Updated: 2013-09-03 10:07

Though China's economy slows, industries related to spending for children is NOT experiencing a lull. With the one-child policy in place, children and teens under the age of 16 make up just one tenth of China's population. However, the little ones are becoming a driving force for the country's economy as the single child becomes the gem of the family.

Starting from today, we'll bring you a special four episode series on China's so-called "kidonomy". In today's episode, our reporter Feng Xin explores how kids are playing an increasingly important role in boosting domestic consumption.

Stay tuned for Feng Xin's second episode of our special "kidonomy" series tomorrow...where she'll show you how children are indirectly able to influence the decision-making of real estate developers in China.

Rushing to the scene of a fire, riding on an ambulance van and even doing the catwalk on a fashion stage, entertainment for kids nowadays means simulating and experiencing. Our job as reporters is also attracting the little fellows. But this task proves a little uneasy for some.

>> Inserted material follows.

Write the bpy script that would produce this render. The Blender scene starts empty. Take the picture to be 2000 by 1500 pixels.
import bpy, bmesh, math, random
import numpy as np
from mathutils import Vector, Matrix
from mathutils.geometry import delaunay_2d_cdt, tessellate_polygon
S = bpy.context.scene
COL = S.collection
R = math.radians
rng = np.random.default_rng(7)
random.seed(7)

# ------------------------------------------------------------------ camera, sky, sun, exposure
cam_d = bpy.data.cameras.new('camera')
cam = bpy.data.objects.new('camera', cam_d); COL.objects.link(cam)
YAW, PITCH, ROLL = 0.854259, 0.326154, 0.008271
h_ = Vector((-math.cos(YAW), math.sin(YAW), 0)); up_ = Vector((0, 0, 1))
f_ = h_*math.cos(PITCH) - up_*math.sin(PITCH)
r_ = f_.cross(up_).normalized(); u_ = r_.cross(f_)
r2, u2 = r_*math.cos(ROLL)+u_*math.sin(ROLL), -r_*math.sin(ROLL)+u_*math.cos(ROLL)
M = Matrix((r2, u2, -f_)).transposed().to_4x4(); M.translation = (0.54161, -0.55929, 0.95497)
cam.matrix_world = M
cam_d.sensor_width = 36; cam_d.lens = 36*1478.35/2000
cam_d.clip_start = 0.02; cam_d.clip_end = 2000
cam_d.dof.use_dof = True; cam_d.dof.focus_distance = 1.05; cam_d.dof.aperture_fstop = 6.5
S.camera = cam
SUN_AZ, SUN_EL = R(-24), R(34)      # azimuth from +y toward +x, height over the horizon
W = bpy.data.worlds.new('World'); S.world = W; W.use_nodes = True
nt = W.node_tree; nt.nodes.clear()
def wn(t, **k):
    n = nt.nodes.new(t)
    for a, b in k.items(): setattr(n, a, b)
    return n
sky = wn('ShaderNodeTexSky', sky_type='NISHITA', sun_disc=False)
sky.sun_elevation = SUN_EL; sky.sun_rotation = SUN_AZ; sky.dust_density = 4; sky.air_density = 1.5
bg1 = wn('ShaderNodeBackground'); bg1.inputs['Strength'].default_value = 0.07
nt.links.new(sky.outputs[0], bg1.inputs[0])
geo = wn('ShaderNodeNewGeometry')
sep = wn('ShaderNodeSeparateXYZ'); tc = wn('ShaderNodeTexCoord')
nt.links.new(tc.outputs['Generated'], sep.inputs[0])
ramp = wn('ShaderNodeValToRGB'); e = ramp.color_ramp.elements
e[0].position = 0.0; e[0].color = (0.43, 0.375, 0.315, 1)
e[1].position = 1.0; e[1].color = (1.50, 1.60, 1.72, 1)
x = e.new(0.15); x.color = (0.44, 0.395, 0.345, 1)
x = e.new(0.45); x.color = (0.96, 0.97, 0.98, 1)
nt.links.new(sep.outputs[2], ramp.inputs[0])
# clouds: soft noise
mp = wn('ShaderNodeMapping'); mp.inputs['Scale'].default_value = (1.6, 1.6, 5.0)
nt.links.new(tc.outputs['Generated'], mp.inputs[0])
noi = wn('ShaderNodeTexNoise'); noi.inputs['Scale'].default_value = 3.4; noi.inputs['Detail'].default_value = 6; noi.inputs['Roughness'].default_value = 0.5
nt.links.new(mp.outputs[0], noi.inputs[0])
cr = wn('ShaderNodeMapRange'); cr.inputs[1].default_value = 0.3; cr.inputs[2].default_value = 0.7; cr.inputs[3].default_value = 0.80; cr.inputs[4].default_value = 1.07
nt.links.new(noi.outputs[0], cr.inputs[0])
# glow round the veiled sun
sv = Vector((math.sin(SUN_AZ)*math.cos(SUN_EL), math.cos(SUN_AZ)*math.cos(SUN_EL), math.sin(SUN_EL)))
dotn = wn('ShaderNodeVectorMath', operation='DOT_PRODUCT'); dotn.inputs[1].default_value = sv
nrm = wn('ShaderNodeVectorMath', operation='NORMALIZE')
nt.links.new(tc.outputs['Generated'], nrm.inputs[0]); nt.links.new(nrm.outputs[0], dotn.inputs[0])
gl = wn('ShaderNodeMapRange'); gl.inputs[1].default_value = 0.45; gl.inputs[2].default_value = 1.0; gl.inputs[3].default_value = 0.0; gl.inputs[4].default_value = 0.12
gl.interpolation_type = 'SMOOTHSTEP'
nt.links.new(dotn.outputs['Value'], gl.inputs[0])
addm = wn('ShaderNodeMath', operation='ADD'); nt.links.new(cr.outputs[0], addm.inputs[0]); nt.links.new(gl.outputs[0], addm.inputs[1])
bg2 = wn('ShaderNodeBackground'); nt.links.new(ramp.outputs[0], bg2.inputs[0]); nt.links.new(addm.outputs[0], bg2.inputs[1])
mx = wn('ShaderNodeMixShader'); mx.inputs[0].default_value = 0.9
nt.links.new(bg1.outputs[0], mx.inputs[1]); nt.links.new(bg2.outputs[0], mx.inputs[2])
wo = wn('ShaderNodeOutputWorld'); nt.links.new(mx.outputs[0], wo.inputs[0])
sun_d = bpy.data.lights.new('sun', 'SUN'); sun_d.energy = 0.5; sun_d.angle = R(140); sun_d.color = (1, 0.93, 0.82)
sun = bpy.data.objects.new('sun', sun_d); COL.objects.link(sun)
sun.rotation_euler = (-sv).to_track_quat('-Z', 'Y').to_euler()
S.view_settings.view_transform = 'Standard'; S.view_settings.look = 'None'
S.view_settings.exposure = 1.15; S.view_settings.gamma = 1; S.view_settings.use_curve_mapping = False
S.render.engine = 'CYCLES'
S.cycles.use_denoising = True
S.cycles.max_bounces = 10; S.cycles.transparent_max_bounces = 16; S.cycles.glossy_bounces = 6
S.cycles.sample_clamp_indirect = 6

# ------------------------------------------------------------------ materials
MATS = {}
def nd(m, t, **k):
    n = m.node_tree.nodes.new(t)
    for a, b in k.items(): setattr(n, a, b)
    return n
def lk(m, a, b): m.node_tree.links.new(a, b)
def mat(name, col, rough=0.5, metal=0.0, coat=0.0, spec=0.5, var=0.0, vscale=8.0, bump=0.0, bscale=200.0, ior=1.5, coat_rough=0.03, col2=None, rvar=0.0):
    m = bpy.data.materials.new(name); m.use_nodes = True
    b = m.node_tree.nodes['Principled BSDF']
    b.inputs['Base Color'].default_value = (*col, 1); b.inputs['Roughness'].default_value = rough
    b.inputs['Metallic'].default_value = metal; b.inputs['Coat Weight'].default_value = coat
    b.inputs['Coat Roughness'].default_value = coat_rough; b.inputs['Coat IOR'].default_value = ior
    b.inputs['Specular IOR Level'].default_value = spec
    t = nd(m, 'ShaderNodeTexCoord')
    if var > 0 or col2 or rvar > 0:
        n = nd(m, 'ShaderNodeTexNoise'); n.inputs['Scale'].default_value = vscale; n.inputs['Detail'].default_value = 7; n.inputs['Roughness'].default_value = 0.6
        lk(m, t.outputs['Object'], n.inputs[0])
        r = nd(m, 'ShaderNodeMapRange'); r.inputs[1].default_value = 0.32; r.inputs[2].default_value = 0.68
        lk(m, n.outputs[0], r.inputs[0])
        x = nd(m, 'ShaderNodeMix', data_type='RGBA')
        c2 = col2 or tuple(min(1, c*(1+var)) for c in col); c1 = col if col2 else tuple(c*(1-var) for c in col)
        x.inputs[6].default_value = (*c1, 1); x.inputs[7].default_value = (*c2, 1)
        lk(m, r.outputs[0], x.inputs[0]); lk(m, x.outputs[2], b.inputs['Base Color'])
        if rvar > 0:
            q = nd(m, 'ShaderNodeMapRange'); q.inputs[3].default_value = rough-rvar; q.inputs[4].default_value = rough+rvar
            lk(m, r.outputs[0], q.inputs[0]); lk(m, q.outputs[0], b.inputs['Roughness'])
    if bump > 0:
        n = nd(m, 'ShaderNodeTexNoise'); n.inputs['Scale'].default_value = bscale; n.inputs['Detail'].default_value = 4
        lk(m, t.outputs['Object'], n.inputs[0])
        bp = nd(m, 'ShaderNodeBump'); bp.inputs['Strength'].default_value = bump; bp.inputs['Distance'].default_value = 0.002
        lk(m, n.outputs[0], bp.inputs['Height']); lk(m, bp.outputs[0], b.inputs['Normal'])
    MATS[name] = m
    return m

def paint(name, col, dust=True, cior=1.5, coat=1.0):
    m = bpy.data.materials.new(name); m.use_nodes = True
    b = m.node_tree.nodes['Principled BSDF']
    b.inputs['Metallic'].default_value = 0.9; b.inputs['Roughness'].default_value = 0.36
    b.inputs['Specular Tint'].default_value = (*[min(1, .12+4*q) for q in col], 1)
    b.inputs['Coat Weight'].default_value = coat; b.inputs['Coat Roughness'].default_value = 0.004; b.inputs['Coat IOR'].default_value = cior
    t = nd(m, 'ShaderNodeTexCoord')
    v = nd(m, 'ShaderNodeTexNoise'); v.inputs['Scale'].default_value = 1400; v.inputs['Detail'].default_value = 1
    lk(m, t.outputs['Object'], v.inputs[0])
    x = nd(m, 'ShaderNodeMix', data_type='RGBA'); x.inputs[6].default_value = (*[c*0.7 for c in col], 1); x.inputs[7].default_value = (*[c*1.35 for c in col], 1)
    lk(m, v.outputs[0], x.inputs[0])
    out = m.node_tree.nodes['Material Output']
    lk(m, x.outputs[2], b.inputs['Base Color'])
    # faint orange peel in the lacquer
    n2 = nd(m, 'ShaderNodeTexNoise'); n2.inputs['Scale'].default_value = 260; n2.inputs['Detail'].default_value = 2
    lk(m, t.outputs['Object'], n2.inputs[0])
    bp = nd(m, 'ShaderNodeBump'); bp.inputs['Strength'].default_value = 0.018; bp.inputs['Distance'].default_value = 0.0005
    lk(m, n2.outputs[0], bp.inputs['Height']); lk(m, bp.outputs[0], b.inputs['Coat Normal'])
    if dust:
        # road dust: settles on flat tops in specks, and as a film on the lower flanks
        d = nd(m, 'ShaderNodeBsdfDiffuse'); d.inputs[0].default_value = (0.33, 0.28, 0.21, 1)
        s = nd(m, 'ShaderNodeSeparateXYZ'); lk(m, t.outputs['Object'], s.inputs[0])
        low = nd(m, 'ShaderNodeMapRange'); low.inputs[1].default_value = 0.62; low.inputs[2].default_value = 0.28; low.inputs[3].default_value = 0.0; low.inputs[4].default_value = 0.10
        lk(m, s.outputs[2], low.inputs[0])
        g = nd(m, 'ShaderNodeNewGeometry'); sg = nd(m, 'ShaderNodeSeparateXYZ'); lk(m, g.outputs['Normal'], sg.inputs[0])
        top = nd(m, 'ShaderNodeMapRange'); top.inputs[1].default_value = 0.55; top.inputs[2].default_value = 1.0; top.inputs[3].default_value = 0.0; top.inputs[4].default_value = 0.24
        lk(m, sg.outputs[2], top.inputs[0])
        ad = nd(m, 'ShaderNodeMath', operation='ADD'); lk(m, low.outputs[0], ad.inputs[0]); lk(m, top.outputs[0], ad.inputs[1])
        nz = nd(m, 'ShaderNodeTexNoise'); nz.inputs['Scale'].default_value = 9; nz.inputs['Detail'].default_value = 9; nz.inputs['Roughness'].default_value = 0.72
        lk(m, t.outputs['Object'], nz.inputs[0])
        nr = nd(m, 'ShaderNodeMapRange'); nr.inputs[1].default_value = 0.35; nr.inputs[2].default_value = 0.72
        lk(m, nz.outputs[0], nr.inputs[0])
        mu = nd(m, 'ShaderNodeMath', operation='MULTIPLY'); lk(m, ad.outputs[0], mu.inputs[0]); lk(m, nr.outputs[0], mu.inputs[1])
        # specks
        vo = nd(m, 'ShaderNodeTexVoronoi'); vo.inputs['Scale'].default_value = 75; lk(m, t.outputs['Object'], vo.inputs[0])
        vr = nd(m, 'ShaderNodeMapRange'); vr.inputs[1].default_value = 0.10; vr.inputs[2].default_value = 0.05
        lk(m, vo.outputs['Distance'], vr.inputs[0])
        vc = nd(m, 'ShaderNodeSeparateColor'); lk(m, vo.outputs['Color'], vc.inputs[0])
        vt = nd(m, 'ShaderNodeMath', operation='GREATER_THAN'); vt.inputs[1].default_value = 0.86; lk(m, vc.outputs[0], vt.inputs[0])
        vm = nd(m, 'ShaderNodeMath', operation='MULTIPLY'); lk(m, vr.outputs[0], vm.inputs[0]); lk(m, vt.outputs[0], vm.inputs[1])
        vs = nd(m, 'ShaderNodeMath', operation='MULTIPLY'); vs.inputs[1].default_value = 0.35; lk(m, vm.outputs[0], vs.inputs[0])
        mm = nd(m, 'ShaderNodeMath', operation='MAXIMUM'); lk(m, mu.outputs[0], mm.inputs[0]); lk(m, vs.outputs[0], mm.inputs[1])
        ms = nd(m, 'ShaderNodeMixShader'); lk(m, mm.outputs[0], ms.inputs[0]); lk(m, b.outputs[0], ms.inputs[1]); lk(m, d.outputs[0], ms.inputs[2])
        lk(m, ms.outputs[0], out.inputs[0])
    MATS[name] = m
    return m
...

"My daughter doesn't only have fun from games here but also develops curiosity and gains experience from the adult world. In fact, we all know, it's not cheap to come here." Luo Mengyan, a parent in Beijing said.

But parents are willing to spend for their kids, not only for entertainment, but food, clothing, books and other extra curriculum activities. Experts say anything children have an influence on contributes to the children's industry. And finding out what kids want is the key.

"This looks like an ordinary play room, but it's actually a lab for researchers to study children's behavior. There's a surveillance camera on the top, and behind the flowers, there's also a little camera. And behind me when the curtain is drawn, the glass becomes single-sided. Only the researchers can see through what's happening here."

A mother and a mathematician, Li Luling found that around 25,000 yuan, or $4,100, a year on average are spent on urban children under the age of 16 in China. And that Chinese families with one child set aside 30 to 50 percent of their expenditures for their kids. But 40 percent of these expenses go to education and hobbies, as Chinese children tend to spend more time studying than playing.

"Children's books, extra curriculum activities and entertainment -- parents might cut their own budget, but they won't save money on their children." Wang Yang, CEO of Youth Reading Experiences World said.

Apart from families' resilient demand, being at an early stage of development also helps children's industry battle the economic downturn.

"I have a metaphor. When a storm hits, it blows off the big trees first, but not the grass." Li Xueqian, President of China Children's Press & Publication Group said.

Believing children's industry as the grass of China's economy, industry insiders say although children-related businesses currently account for 3 trillion yuan, or $500 billion, they only take up less than 1 percent of China's GDP. What's attracting business people, though, is children's power to boost family consumption."